**Supplied material:**
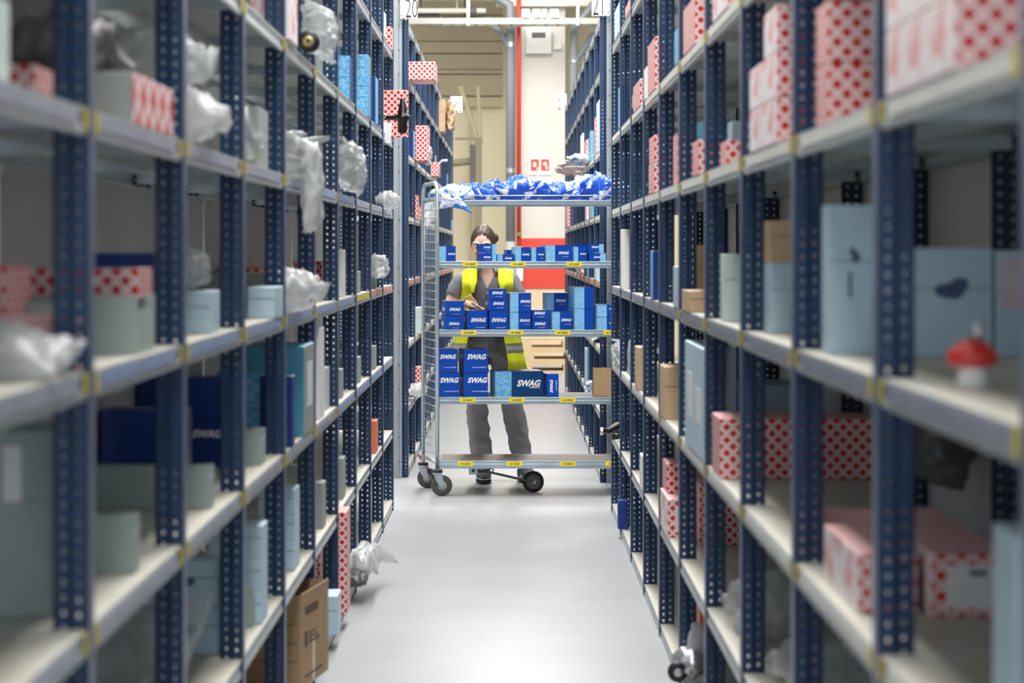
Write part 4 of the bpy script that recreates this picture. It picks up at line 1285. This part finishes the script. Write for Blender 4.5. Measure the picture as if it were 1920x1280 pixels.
def cart_shelf(z, i):
    lip = (.030, .042, .042, .042, .046)[i]
    mb = MB()
    if i == 0:
        mb.box(.012, CW - .012, 0, .012, z - lip, z).box(.012, CW - .012, .45, .462, z - lip, z)
        for k in range(9):
            mb.box(.012, CW - .012, .035 + k * .05, .040 + k * .05, z - .006, z - .001)
        for k in range(5):
            mb.box(.02 + k * .30, .03 + k * .30, .012, .45, z - .014, z - .006)
    else:
        mb.box(.012, CW - .012, .002, .46, z - .004, z, 1)
        mb.box(.012, CW - .012, 0, .002, z - .018, z)
        mb.box(.012, CW - .012, -.004, .012, z - lip, z - .018)
        mb.box(.012, CW - .012, .446, .462, z - lip, z - .004)
    o = mb.build('cart_shelf', ['cart_steel', 'cart_board', 'galv_shelf'], cart, bevel=.0015)
    return o


tagx = {1: (867, 957, 1062), 2: (864, 952, 1040, 1131), 3: (862, 954, 1050), 4: (858, 950, 1050, 1135)}
for i, z in enumerate(SHZ):
    o = cart_shelf(z, i)
    for x in tagx.get(i, ()):
        xx = (x - 958) / 306.4 - XL_
        tg = MB().box(xx, xx + .096, -.0055 if i != 4 else -.0056, -.0041, z - .030, z - .004).build('yellow_label', 'yellow', o)
        mb = MB()
        cx = xx + .016
        for k, wd in enumerate((.003, .009, .004, .006, .010, .010, .009)):
            mb.add([(cx, -.0060, z - .023), (cx + wd * .55, -.0060, z - .023), (cx + wd * .55 + .005, -.0060, z - .011), (cx + .005, -.0060, z - .011),
                    (cx, -.0055, z - .023), (cx + wd * .55, -.0055, z - .023), (cx + wd * .55 + .005, -.0055, z - .011), (cx + .005, -.0055, z - .011)],
                   [(0, 1, 2, 3), (7, 6, 5, 4), (0, 4, 5, 1), (1, 5, 6, 2), (2, 6, 7, 3), (3, 7, 4, 0)])
            cx += wd * .55 + .005
        mb.build('marking', 'black_print', tg)
# guard rail of the top shelf
MB().tube([(.01, 0, 1.838), (CW - .01, 0, 1.838)], .0035, 8).build('guard_rail', 'cart_steel', cart, smooth=True)
MB().tube([(.01, .462, 1.838), (CW - .01, .462, 1.838)], .0035, 8).build('guard_rail', 'cart_steel', cart, smooth=True)

for e, sg in ((0.0, -1), (CW, 1)):
    def E_(u, z, e=e, sg=sg):        # point of the end frame: u = 0 front .. 1 back
        return (e + sg * SK * u, .462 * u + .0, z)
    a = Vector(E_(0, .165))
    fr_ = MB().tube([E_(0, .165), E_(0, 1.85), E_(.04, 1.89), E_(.12, 1.915), E_(.88, 1.915), E_(.96, 1.89), E_(1, 1.85), E_(1, .165)], .0125, 10).build('end_frame', 'zinc', cart, smooth=True)
    mb = MB()
    for k in range(32):
        mb.tube([E_(0.02, .24 + k * .0505), E_(0.98, .24 + k * .0505)], .0028, 6)
    mb.build('basket_wires', 'zinc', fr_, smooth=True)
    mb = MB()
    for k in range(1, 9):
        mb.tube([E_(k / 9, .24), E_(k / 9, 1.81)], .0014, 6)
    mb.build('basket_wires', 'zinc', fr_, smooth=True)
    for zz in (.20, 1.82):
        MB().tube([E_(0, zz), E_(1, zz)], .011, 8).build('cross_tube', 'zinc', fr_, smooth=True)


def caster(x, y, ang, r=.064):
    c = empty('caster', (x, y, 0), (0, 0, ang))
    c.parent = cart
    T = Matrix.Rotation(PI / 2, 4, 'X')
    w = MB().lathe([(r * .55, -.013), (r * .93, -.017), (r, -.010), (r, .010), (r * .93, .017), (r * .55, .013)], 36, 0, Matrix.Translation((0.028, 0, r)) @ T).build('tyre', 'wheel_grey', c, smooth=True)
    MB().lathe([(.010, -.020), (r * .30, -.016), (r * .55, -.011), (r * .62, -.0125), (r * .62, .0125), (r * .55, .011), (r * .30, .016), (.010, .020)], 28, 0, Matrix.Translation((0.028, 0, r)) @ T).build('wheel_disc', 'disc_grey', c, smooth=True)
    for sy in (-1, 1):
        yy = sy * .024
        vs = [(-.022, yy, 2 * r + .006), (.024, yy, 2 * r + .006), (.040, yy, r - .004), (.028, yy, r - .016), (.014, yy, r - .006), (-.012, yy, r + .03)]
        n = len(vs)
        v2 = [(a, b + .0025, z) for a, b, z in vs]
        MB().add(vs + v2, [tuple(range(n)), tuple(reversed(range(n, 2 * n)))] + [(k, n + k, n + (k + 1) % n, (k + 1) % n) for k in range(n)]).build('fork', 'zinc', c)
    MB().lathe([(.024, 2 * r + .004), (.030, 2 * r + .008), (.030, 2 * r + .016), (.022, 2 * r + .018)], 20).build('swivel_head', 'zinc', c)
    MB().lathe([(.031, 2 * r + .016), (.033, 2 * r + .020), (.033, 2 * r + .030), (.028, 2 * r + .034)], 20).build('bumper_ring', 'rubber', c)
    MB().lathe([(.007, -.030), (.007, .030)], 10, 0, Matrix.Translation((0.028, 0, r)) @ T).build('axle', 'zinc', c)
    MB().lathe([(.012, 2 * r + .03), (.012, .185)], 12).build('stem', 'zinc', c)
    return c


caster(.0, .0, .25)
caster(-SK, .455, -.1)
caster(CW, .0, .3)
caster(CW + SK, .455, .2)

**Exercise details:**
Make an exact copy of the whole listing, but don't bring over any pictures.

**Result for this task:**
Write part 4 of the bpy script that recreates this picture. It picks up at line 1285. This part finishes the script. Write for Blender 4.5. Measure the picture as if it were 1920x1280 pixels.
def cart_shelf(z, i):
    lip = (.030, .042, .042, .042, .046)[i]
    mb = MB()
    if i == 0:
        mb.box(.012, CW - .012, 0, .012, z - lip, z).box(.012, CW - .012, .45, .462, z - lip, z)
        for k in range(9):
            mb.box(.012, CW - .012, .035 + k * .05, .040 + k * .05, z - .006, z - .001)
        for k in range(5):
            mb.box(.02 + k * .30, .03 + k * .30, .012, .45, z - .014, z - .006)
    else:
        mb.box(.012, CW - .012, .002, .46, z - .004, z, 1)
        mb.box(.012, CW - .012, 0, .002, z - .018, z)
        mb.box(.012, CW - .012, -.004, .012, z - lip, z - .018)
        mb.box(.012, CW - .012, .446, .462, z - lip, z - .004)
    o = mb.build('cart_shelf', ['cart_steel', 'cart_board', 'galv_shelf'], cart, bevel=.0015)
    return o


tagx = {1: (867, 957, 1062), 2: (864, 952, 1040, 1131), 3: (862, 954, 1050), 4: (858, 950, 1050, 1135)}
for i, z in enumerate(SHZ):
    o = cart_shelf(z, i)
    for x in tagx.get(i, ()):
        xx = (x - 958) / 306.4 - XL_
        tg = MB().box(xx, xx + .096, -.0055 if i != 4 else -.0056, -.0041, z - .030, z - .004).build('yellow_label', 'yellow', o)
        mb = MB()
        cx = xx + .016
        for k, wd in enumerate((.003, .009, .004, .006, .010, .010, .009)):
            mb.add([(cx, -.0060, z - .023), (cx + wd * .55, -.0060, z - .023), (cx + wd * .55 + .005, -.0060, z - .011), (cx + .005, -.0060, z - .011),
                    (cx, -.0055, z - .023), (cx + wd * .55, -.0055, z - .023), (cx + wd * .55 + .005, -.0055, z - .011), (cx + .005, -.0055, z - .011)],
                   [(0, 1, 2, 3), (7, 6, 5, 4), (0, 4, 5, 1), (1, 5, 6, 2), (2, 6, 7, 3), (3, 7, 4, 0)])
            cx += wd * .55 + .005
        mb.build('marking', 'black_print', tg)
# guard rail of the top shelf
MB().tube([(.01, 0, 1.838), (CW - .01, 0, 1.838)], .0035, 8).build('guard_rail', 'cart_steel', cart, smooth=True)
MB().tube([(.01, .462, 1.838), (CW - .01, .462, 1.838)], .0035, 8).build('guard_rail', 'cart_steel', cart, smooth=True)

for e, sg in ((0.0, -1), (CW, 1)):
    def E_(u, z, e=e, sg=sg):        # point of the end frame: u = 0 front .. 1 back
        return (e + sg * SK * u, .462 * u + .0, z)
    a = Vector(E_(0, .165))
    fr_ = MB().tube([E_(0, .165), E_(0, 1.85), E_(.04, 1.89), E_(.12, 1.915), E_(.88, 1.915), E_(.96, 1.89), E_(1, 1.85), E_(1, .165)], .0125, 10).build('end_frame', 'zinc', cart, smooth=True)
    mb = MB()
    for k in range(32):
        mb.tube([E_(0.02, .24 + k * .0505), E_(0.98, .24 + k * .0505)], .0028, 6)
    mb.build('basket_wires', 'zinc', fr_, smooth=True)
    mb = MB()
    for k in range(1, 9):
        mb.tube([E_(k / 9, .24), E_(k / 9, 1.81)], .0014, 6)
    mb.build('basket_wires', 'zinc', fr_, smooth=True)
    for zz in (.20, 1.82):
        MB().tube([E_(0, zz), E_(1, zz)], .011, 8).build('cross_tube', 'zinc', fr_, smooth=True)


def caster(x, y, ang, r=.064):
    c = empty('caster', (x, y, 0), (0, 0, ang))
    c.parent = cart
    T = Matrix.Rotation(PI / 2, 4, 'X')
    w = MB().lathe([(r * .55, -.013), (r * .93, -.017), (r, -.010), (r, .010), (r * .93, .017), (r * .55, .013)], 36, 0, Matrix.Translation((0.028, 0, r)) @ T).build('tyre', 'wheel_grey', c, smooth=True)
    MB().lathe([(.010, -.020), (r * .30, -.016), (r * .55, -.011), (r * .62, -.0125), (r * .62, .0125), (r * .55, .011), (r * .30, .016), (.010, .020)], 28, 0, Matrix.Translation((0.028, 0, r)) @ T).build('wheel_disc', 'disc_grey', c, smooth=True)
    for sy in (-1, 1):
        yy = sy * .024
        vs = [(-.022, yy, 2 * r + .006), (.024, yy, 2 * r + .006), (.040, yy, r - .004), (.028, yy, r - .016), (.014, yy, r - .006), (-.012, yy, r + .03)]
        n = len(vs)
        v2 = [(a, b + .0025, z) for a, b, z in vs]
        MB().add(vs + v2, [tuple(range(n)), tuple(reversed(range(n, 2 * n)))] + [(k, n + k, n + (k + 1) % n, (k + 1) % n) for k in range(n)]).build('fork', 'zinc', c)
    MB().lathe([(.024, 2 * r + .004), (.030, 2 * r + .008), (.030, 2 * r + .016), (.022, 2 * r + .018)], 20).build('swivel_head', 'zinc', c)
    MB().lathe([(.031, 2 * r + .016), (.033, 2 * r + .020), (.033, 2 * r + .030), (.028, 2 * r + .034)], 20).build('bumper_ring', 'rubber', c)
    MB().lathe([(.007, -.030), (.007, .030)], 10, 0, Matrix.Translation((0.028, 0, r)) @ T).build('axle', 'zinc', c)
    MB().lathe([(.012, 2 * r + .03), (.012, .185)], 12).build('stem', 'zinc', c)
    return c


caster(.0, .0, .25)
caster(-SK, .455, -.1)
caster(CW, .0, .3)
caster(CW + SK, .455, .2)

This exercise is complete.